5:38 p.m. October 6, 2008

SPRINGFIELD, Ill. – As a state senator, Democrat Barack Obama awarded $75,000 in government grants to a Chicago social service organization led by a rabbi who is also his wife's cousin, records show.

In 1999, Obama arranged for $50,000 for adult literacy and counseling services offered on Chicago's South Side by a group called Blue Gargoyle. A $25,000 grant for the group's youth services followed the next year.

The group's executive director when the grants were awarded was Capers Funnye, a South Side rabbi and Michelle Obama's first cousin once removed.

Funnye (pronounced fun-NAY) said Monday there was nothing improper about the way Blue Gargoyle obtained the grants. Obama did not encourage him to apply for the money, he said, and Funnye denied using family connections to pressure Obama to approve the application.

Obama's presidential campaign said the grants supported valuable services.

“State Sen. Obama joined other legislators in securing funding for a well-established social services agency in his district that provided job training, employment counseling, and alternative education programs to approximately 1,200 Chicago residents each year,” campaign spokesman Ben LaBolt said.

Funnye noted that Blue Gargoyle got similar grants from another state legislator who had no family ties to the group.

“There was nothing funny, nothing below board,” Funnye said. “Everything was done according to whatever guidelines the state of Illinois had in place.”

But guidelines were practically nonexistent.

At the time, Illinois legislators were handing out hundreds of millions of dollars in grants.

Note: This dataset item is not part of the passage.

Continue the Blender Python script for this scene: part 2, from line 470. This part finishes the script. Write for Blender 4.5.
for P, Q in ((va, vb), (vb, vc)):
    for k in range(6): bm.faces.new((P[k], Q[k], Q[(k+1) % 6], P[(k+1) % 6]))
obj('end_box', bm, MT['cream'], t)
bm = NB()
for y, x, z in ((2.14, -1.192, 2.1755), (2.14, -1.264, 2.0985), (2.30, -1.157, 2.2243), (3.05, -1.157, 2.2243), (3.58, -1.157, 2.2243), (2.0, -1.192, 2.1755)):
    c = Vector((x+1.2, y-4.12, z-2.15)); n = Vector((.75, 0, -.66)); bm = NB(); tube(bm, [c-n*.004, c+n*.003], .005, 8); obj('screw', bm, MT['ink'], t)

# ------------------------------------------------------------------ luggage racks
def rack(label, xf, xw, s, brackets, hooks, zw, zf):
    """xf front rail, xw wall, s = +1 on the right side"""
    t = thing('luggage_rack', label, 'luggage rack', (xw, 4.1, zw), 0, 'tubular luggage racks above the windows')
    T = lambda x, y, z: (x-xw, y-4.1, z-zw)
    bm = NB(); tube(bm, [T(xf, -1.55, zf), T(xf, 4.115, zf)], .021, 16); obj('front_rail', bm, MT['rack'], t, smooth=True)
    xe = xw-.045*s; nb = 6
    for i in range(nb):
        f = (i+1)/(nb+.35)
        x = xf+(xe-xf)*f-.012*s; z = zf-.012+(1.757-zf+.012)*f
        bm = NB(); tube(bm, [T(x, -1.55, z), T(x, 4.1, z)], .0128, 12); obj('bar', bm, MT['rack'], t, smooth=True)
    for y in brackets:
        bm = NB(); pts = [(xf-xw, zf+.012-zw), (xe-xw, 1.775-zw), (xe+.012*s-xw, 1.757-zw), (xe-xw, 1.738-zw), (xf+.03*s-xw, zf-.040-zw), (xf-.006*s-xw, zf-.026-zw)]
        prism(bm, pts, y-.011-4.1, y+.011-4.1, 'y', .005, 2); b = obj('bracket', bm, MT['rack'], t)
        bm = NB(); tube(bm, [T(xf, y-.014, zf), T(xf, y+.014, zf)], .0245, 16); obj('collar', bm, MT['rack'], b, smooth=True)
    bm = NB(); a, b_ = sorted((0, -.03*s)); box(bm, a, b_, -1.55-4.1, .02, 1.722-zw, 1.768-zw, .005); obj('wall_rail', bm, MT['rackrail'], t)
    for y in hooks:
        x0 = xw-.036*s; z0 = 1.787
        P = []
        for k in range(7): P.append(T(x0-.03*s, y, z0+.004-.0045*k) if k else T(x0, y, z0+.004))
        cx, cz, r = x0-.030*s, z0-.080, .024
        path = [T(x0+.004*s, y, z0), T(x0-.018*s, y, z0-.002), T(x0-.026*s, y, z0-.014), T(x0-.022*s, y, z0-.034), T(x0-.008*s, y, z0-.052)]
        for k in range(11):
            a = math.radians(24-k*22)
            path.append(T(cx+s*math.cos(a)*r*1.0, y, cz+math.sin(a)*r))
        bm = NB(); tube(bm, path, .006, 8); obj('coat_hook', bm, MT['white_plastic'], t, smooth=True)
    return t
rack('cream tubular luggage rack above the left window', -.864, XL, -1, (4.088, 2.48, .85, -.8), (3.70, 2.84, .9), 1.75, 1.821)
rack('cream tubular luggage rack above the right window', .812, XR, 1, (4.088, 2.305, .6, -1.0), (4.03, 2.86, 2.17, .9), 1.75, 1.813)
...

The money was part of a deal that legislative leaders cut with the governor to approve a major public-works program.

Each legislator could award money to favored groups and projects with basically no oversight. The grants were known as “member initiatives” and were similar to the congressional “earmarks” often criticized in Obama's presidential campaign against Republican John McCain.

Obama awarded about $6 million for everything from literacy programs and park improvements to drill team uniforms and jazz appreciation events.

Founded in 1968, Blue Gargoyle provides job training and placement, tutoring, counseling and an alternative high school for dropouts. It's name refers to gargoyles on buildings at the University of Chicago, where the founders started their charitable work, Funnye said.

Funnye said he was executive director from late 1997 until summer 2002. Obama would have been familiar with the organization's work even before his wife's cousin took over, he added.